En el relato, un hombre caminaba por la calle y cayó al suelo, y al levantarse se percató de que había desaparecido a los ojos de todos. El relato se leyó, cree recordar, “en los cursos superiores”. Marta le dice que aquellos días explicó “algo muy parecido a lo que tú has explicado. Pero no recuerdo haber leído ni escuchado tu relato”, dice. La muchacha recuerda que su padre murió de repente, en la calle, de un ataque al corazón. No había estado nunca enfermo y era todavía muy joven. La otra responde que en aquella época quería ser escritora: “Era lo que más deseaba en el mundo, incluso enamorarme o gustar a quien fuera”. Hablan de lo que querían ser de mayores. Dice una: “No lo sé. Sé que no quería ser mayor”. Dice la otra: “¿Por qué?”. Y su antigua compañera: “Para no tener que hacer lo que hacía la gente mayor. No quería ser como ellos. Como nadie que conociese”.

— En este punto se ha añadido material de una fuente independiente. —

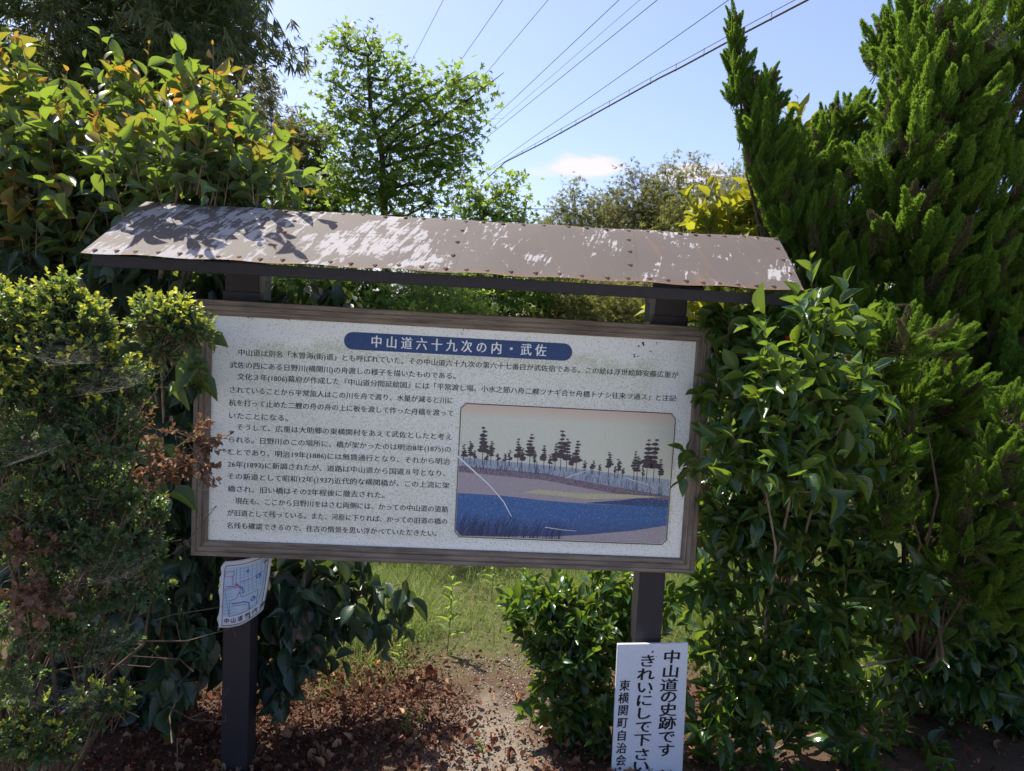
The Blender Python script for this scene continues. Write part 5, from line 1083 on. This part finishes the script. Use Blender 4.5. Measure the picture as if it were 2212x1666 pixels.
for k, (c4, lab) in enumerate([([(40, 715, -.92), (230, 740, -.90), (220, 790, -.98), (60, 770, -1.0)], 'white cobweb between the two sunlit shrub tops'),
                               ([(170, 790, -.9), (340, 750, -.86), (330, 830, -.92), (150, 860, -.98)], 'cobweb stretched below the right sunlit shrub top'),
                               ([(0, 960, -.95), (150, 900, -.9), (140, 960, -.98), (0, 1010, -1.05)], 'dim cobweb at the left edge at mid height'),
                               ([(150, 1210, -.92), (340, 1160, -.88), (330, 1230, -.95), (130, 1280, -1.0)], 'cobweb across the shaded lower shrub'),
                               ([(180, 1360, -.9), (350, 1290, -.86), (300, 1370, -.92), (200, 1420, -1.0)], 'slanting cobweb under the lower shrub tier'),
                               ([(0, 1430, -.95), (260, 1480, -.88), (220, 1540, -.95), (0, 1520, -1.0)], 'thin cobweb near the bottom left corner'),
                               ([(1850, 320, .25), (1940, 290, .25), (1930, 330, .2), (1860, 350, .2)], 'cobweb spanning the juniper near the notch'),
                               ([(2130, 20, .1), (2190, 60, .1), (2180, 120, .05), (2120, 90, .05)], 'cobweb near the top right corner of the juniper'),
                               ([(410, 1010, -.3), (470, 1030, -.25), (460, 1060, -.3), (390, 1050, -.35)], 'small cobweb on the dead leaves by the frame')]):
    q = [at(*p) for p in c4]; V = []; UVs = []; n_ = 10
    for j in range(n_+1):
        for i in range(n_+1):
            u, v = i/n_, j/n_; p = (q[3]*(1-u)+q[2]*u)*(1-v)+(q[0]*(1-u)+q[1]*u)*v; p = p-np.array([0, 0, .035*math.sin(math.pi*u)*math.sin(math.pi*v)*(1+.5*math.sin(7*u+k))])
            V.append(p); UVs.append((u, v))
    F = [(j*(n_+1)+i, j*(n_+1)+i+1, (j+1)*(n_+1)+i+1, (j+1)*(n_+1)+i) for j in range(n_) for i in range(n_)]
    o = MB().add(V, F, UVs).build('cobweb', M_WEB, None, True); tag(o, lab, 'cobweb', None)
    mb = MB()
    for j in range(20):
        ua, ub = rng.uniform(-.05, 1.05), rng.uniform(-.05, 1.05); va, vb = rng.uniform(-.1, .2), rng.uniform(.8, 1.1)
        if j % 3: ua, va, ub, vb = va, ua, vb, ub*.4+ua*.6
        f_ = lambda u, v: (q[3]*(1-u)+q[2]*u)*(1-v)+(q[0]*(1-u)+q[1]*u)*v+np.array([0, .01*math.sin(j), -.03*math.sin(math.pi*min(max(u, 0), 1))*math.sin(math.pi*min(max(v, 0), 1))])
        P3 = [f_(ua+(ub-ua)*e, va+(vb-va)*e) for e in (0, .33, .66, 1)]; w = .000035
        for e in range(3): mb.add([P3[e]-[0, 0, w], P3[e+1]-[0, 0, w], P3[e+1]+[0, 0, w], P3[e]+[0, 0, w]], [(0, 1, 2, 3)])
    th = mb.build('silk_threads', M_SILK, o); th['kind'] = 'stuff'
# ------------------------------------------------------------------ overhead wires
M_WIRE = plain('grey_power_wire', (.07, .075, .085), .5, .1)
FAR = []
def at_h(px, py, h): return at(px, py, Z=CAM[2]+h)
def src(x, y): return x*SO, y*SO
for k, (p0, p1, h, r, lab) in enumerate([((982, 0), (894, 170), 7.5, .006, 'leftmost thin power wire ending above the deciduous tree'), ((1114, 0), (997, 168), 7.5, .007, 'second power wire from the left'), ((1214, 0), (1073, 167), 7.5, .007, 'third power wire from the left, over the tree\'s right crown'),
                                        ((1371, 0), (1066, 287), 6.2, .0075, 'fourth wire, leftmost of the close group of three'), ((1417, 0), (1076, 295), 6.0, .0045, 'thinnest wire, middle of the close group of three'), ((1456, 0), (1059, 320), 5.8, .0075, 'sixth wire, rightmost of the close group of three'),
                                        ((1614, 0), (1059, 390), 5.0, .007, 'seventh wire just above the bundled cable')]):
    a = at_h(*src(*p0), h); b = at_h(*src(*p1), h); d = (b-a)
    dh = d/np.linalg.norm(d[:2]); far = a+dh*(58-a[1])/dh[1]; FAR.append(far); P = [a-dh*16, a, b, far]
    o = MB().tube(P, r, 6).build('power_wire', M_WIRE, None, True); tag(o, lab, 'wire', 'overhead wires')
hb = 4.4
cp = [at_h(*src(*p), hb) for p in ((1950, -90), (1788, 0), (1650, 72), (1508, 149), (1460, 173), (1300, 262), (1200, 318), (1119, 359))]
cp = [cp[0]+(cp[0]-cp[1])/np.linalg.norm(cp[0]-cp[1])*14]+cp
cab = empty('telephone_cable', cp[-1], 'thick cable lashed under its carrier wire by small spacer clips', 'cable', 'overhead wires')
MB().tube(cp+[at_h(*src(1066, 407), hb*.93)], .016, 8).build('cable', M_WIRE, cab, True)
cp2 = [p+np.array([0, 0, .085]) for p in cp[:-1]]+[cp[-1]+np.array([0, 0, .02])]
MB().tube(cp2+[at_h(*src(1050, 395), hb*.98)], .006, 6).build('carrier_wire', M_WIRE, cab, True)
Ls = [0]
for a, b in zip(cp[:-1], cp[1:]): Ls.append(Ls[-1]+np.linalg.norm(b-a))
for k in range(34):
    s = (k+.5)/34*Ls[-1]*.97; j = max(i for i in range(len(Ls)-1) if Ls[i] <= s); f = (s-Ls[j])/(Ls[j+1]-Ls[j]); p = cp[j]*(1-f)+cp[j+1]*f; q = cp2[j]*(1-f)+cp2[j+1]*f
    MB().tube([p-[0, 0, .03], q+[0, 0, .012]], .005, 5).build('spacer_clip', M_WIRE, cab)
a = at(940, 446, 30); b = at(1260, 452, 30); o = MB().tube([a-[12, 0, .3], a, (a+b)/2-[0, 0, .05], b, b+[14, 0, .2]], .02, 5).build('power_wire', M_WIRE, None, True); tag(o, 'short level wire low over the horizon between the trees', 'wire', 'overhead wires')
p = at(983, 432, 30); o = MB().tube([(p[0], p[1], -.1), (p[0], p[1], p[2])], [.09, .06], 8).build('utility_pole', M_STRIP, None, True); tag(o, 'slim distant pole seen through the low green tree', 'pole')
FAR = np.array(FAR); px_, py_ = FAR[:, 0].mean(), 58.3
pole = empty('utility_pole', (px_, py_, -.1), 'far grey utility pole behind the trees where the wires meet', 'pole')
MB().tube([(px_, py_, -.1), (px_, py_, 10.2)], [.16, .11], 10).build('pole_shaft', M_STRIP, pole, True)
for z in sorted(set(np.round(FAR[:, 2], 2))):
    xs = FAR[np.abs(FAR[:, 2]-z) < .02][:, 0]; MB().box((min(xs.min(), px_)-.2, py_-.35, z-.14), (max(xs.max(), px_)+.2, py_-.25, z-.02)).build('cross_arm', M_STRIP, pole)
# ------------------------------------------------------------------ split leaves into picked-apart parts and the joined rest
def finalize():
    cell = 6; GX, GY = 2212//cell+3, 1666//cell+3; zb = np.full((GY, GX), 1e9); info = []
    for g in REG:
        d = g['d']; c = d['P']+unit(d['A'])*d['S'][:, 1:2]*.5; rel = c-CAM; dep = rel@FW; ok = dep > .3
        px = 1106+1534*(rel@RT)/np.where(ok, dep, 1); py = 833-1534*(rel@UP)/np.where(ok, dep, 1)
        ix = (px/cell).astype(int)+1; iy = (py/cell).astype(int)+1; ins = ok & (px > 0) & (px < 2212) & (py > 0) & (py < 1666)
        behind = (c[:, 1] > 0) & (px > 440) & (px < 1505) & (py > 670) & (py < 1215)
        behind |= (c[:, 1] > .1) & (px > 200) & (px < 1680) & (py > 440+(px-300)*.07) & (py < 560+(px-170)*.05)
        ins &= ~behind
        rad = np.clip((d['S'][:, 1]*1534/np.where(ok, dep, 1)/cell*.22).astype(int), 0, 2)
        for dx in (-1, 0, 1):
            for dy in (-1, 0, 1):
                mm = ins & ((rad > 0) | ((dx == 0) & (dy == 0)))
                np.minimum.at(zb, (np.clip(iy[mm]+dy, 0, GY-1), np.clip(ix[mm]+dx, 0, GX-1)), dep[mm])
        info.append((ins, ix, iy, dep))
    for g, (ins, ix, iy, dep) in zip(REG, info):
        d = g['d']; n = len(dep); vis = ins.copy(); vis[ins] = dep[ins] <= zb[iy[ins], ix[ins]]+.02
        size = d['S'][:, 1]*1534/np.maximum(dep, .3)*SO**-1
        score = np.where(vis & (size > g['min_px']), size, 0); order = np.argsort(-score)[:g['keep']]; order = order[score[order] > 0]
        top = np.zeros(n, bool); top[order] = True
        R = frames(d['A'], d['N']); root = g['root']; rl = np.array(root.location)
        merge_many('foliage', g['t'], d['P'][~top], R[~top], d['S'][~top], d['LC'][~top], g['mat'], root, 'stuff', g['smooth'])
        cache = {}
        for i in order:
            lc = d['LC'][i]; key = (int(rng.integers(0, len(g['t']))), round(lc[0]*3)/3, round(lc[1]*4)/4, round(lc[2]*2)/2)
            if key not in cache:
                V0, F0, U0 = g['t'][key[0]]; me = npmesh('leaf', V0, F0, U0, np.tile(key[1:], (len(V0), 1)), g['smooth']); me.materials.append(g['mat']); cache[key] = me
            o = bpy.data.objects.new(g['piece'], cache[key]); COL.objects.link(o); o.parent = root
            Mx = Matrix((R[i]*d['S'][i][None]).tolist()).to_4x4(); Mx.translation = Vector((d['P'][i]-rl).tolist()); o.matrix_local = Mx
finalize()
# children parented to parts sit in world coordinates already
for o in list(bpy.data.objects):
    if '_part' in o: del o['_part']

Imagino el jardín ruinoso, la calle alta. Por eso no me convence que sustituyan ese jardín imaginario por una pecera sin animales vivos. Quizás sea más inquietante esa pecera que jamás parezca haber existido. O quizás en una infancia muy lejana. De repente, en el tercio final de la historia, es cuando se habla de la policía y puede ser otro relato, o un fragmento de relato. Solo puedo citar fragmentos. ¿Son imaginaciones, fantasmas, como la mujer del cine nocturno que parecía Selma Parker, aquél personaje de Els subornats? Quizás el pasaje más enigmático sea el último. Se evoca una familia alemana. Un jardín lleno de flores, unas caballerizas. Una mujer llamada Frau Thomson. “Cuando acabe la guerra compraremos una granja y la cuidaremos entre todos. Volveremos a Alemania, a nuestra granja. Rudolf, no pienses tan solo en el servicio… vuestro padre es el mejor padre y marido del mundo. Tiene a su cargo la vida de miles de personas, entre oficiales, soldados y prisioneros… no sé si todavía me oyes… de aquí a un rato intento llamarte otra vez… te quiero”. (Se guarda el móvil. Oscuridad).

El jardí. Texto: Lluïsa Cunillé. Dirección: Albert Arribas. Sala Beckett. Barcelona. Hasta el 31 de enero.